When Steven Spielberg’s movie Minority Report was made in 2002, they brought together fifteeen futurists and technology experts to predict what life would be like in the year 2054. Many of the things featured in the film, they predicted would arrive around 2020. And right on schedule, robotic dogs and insects are now used by police forces, and manufactured mosquitos do battle with real mosquitos. Retina scanners, and multi-touch surfaces which looked so futuristic then are familiar to us today. Targeted ads were also heavily featured in Minority Report–an idea which seemed over-the-top, but which we now deal with everyday–especially on Facebook. Autonomous cars are well on their way, but not quite at the level the film predicted by the year 2054. We are easily on target, however, to make those cars a reality. Most interesting, is that surveillance technology has grown exponentially and is used on street-corners even in poorer developing nations. But there is still the question of warfare. Can warfare between nations be prevented the way crime was prevented in the film?

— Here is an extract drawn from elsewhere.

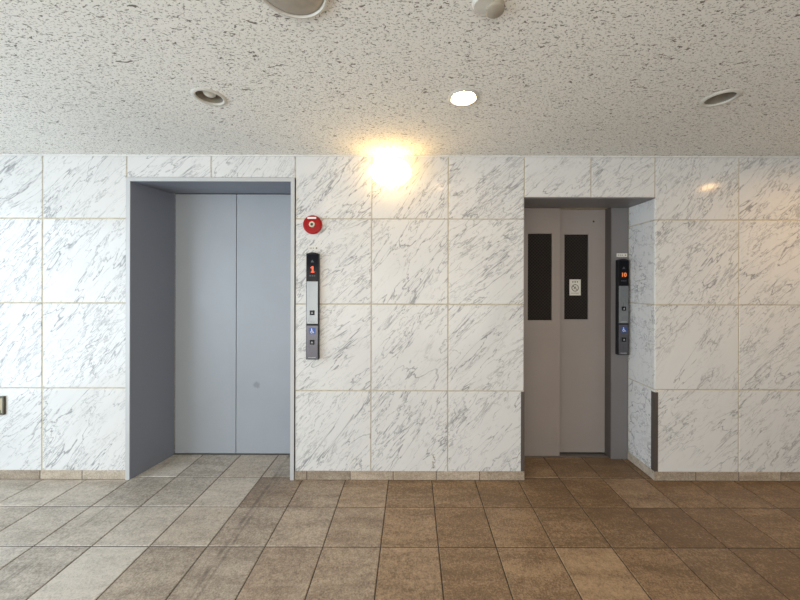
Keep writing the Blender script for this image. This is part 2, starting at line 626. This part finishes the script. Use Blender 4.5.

The world is still used to thinking of war as being when one country uses artillary and troops to attack, destroy, or invade a foreign territory and conquer a foreign military. Since the dawn of empires, warfare has been bloody and involved very direct confrontation. The pinnacle of global warfare were the nucelar bombs dropped on Hiroshima and Nagasaki in August of 1945 by a handful of American men flying a few thousand feet above the city evading Japanese air surveillance. Although warfare has continued since then, it has gotten less frequent, less violent, and the cost has gone up significantly. Fielding a top-notch military is an enormous burden which requires large sums of taxation, maintenance of countless ships, planes, and weapons, constant research and development, as well as maintaining morale sky high even during long periods of peace. For most countries, it is simply not worth the cost. Furthermore, as we have seen in Vietnam, Afghanistan, and Iraq, having the world’s best military doesn’t mean it’s easy to actually conquer and hold territory. Real control of an invaded country requires colonization–something hardly any country in the world is interested in doing–including the United States–the country most likely to be at war on any given day.
China, the United States, and Russia are experimenting with hyper-sonic weapons, robots that will take the place of troops, and weapons that use direct-energy attacks to sicken people invisibly without them knowing they are even being attacked. Futuristic, Minority Report-like weaponry is here. However, the weakest great power out there–Russia, is showing that it makes far more sense to outsource war to groups of hackers and mercenaries that can then allow the Russians to claim plausible deniability. These two parties support disinformation campaigns which are aimed at targeting the most divisive issues in any particular country in order to create local civil wars that weaken their enemies from within. In other words, why try to compete militarily with the European Union or invade Britain when you can just use the internet to foster division within the United Kingdom about whether they should be a part of the E.U. It’s a hot topic. Exploit it and make the situation combustible. If it’s France, create websites, tweets, and propaganda that exploit the tension involving Muslim immigration. If it’s the United States, exploit the Red-Blue political divide etc. This saves a lot of money, can’t be easily traced back to the hostile, attacking government, and makes enemy countries fall from within, instead of having to fight them on the battlefield (and spend trillions of dollars, Reminbi, or Rubbles).
This is not a new tactic. It was practiced by the Communist Party in the Soviet Union in the 1920’s and the C.I.A. has done these kind of misinformation campaigns for decades all over the world. But the internet makes this all easier and more exponential. Facebook and Twitter are Silicon Valley-designed products that are designed to get attention and create outrage. They then become addictive. No weapon can be designed that can do better than that.
A Russian-backed organization has repeatedly attacked U.S. pipelines in recent weeks, which will most likely cause a rise in oil prices. “Darkside” outsourced its hacking abilities to a foreign actor. This is known as “ransom-ware-as-a-service.” These are Cybermercenaries for hire. But it’s not just Russia using cyber-warfare and disinformation campaigns. China is using it as well against its two chief rivals: India and the United States.
The best hackers in the world, and the best cyber-defense still belongs to the United States. But it is not clear when and how the U.S. has been defending itself amidst an onslaught of hostile attacks over the past few years. Other than the stuxnet cyber-attack on Iran’s nuclear program, it’s not clear who the U.S. might be attacking recently. China and Russia’s assymetrical warfare is, however, quite out in the open at this point. While this form of warfare may be preferable to the horrific wars in the 18th Century or a nuclear exchange, they do target something that is incredibly precious: a nation’s sense of community. By preying upon the natural divisions within countries (and exaggerating them through conspiracy theories and trying to raise political militants), nationhood becomes increasingly fragile. Most of the targeted countries are caught in a rhetorical civil war at the moment, with growing fringe elements militarizing. The hope is that we are living in the wild wild West days of the internet where people can still be easily manipulated, lied to, and stolen from through social media and websites. For now, people need to be on alert. There is a war going on between the world’s superpowers and the main goal is to fill your digitial experience with propaganda, lies, conpiracy theories, and dislike of your own nation and fellow-citizens.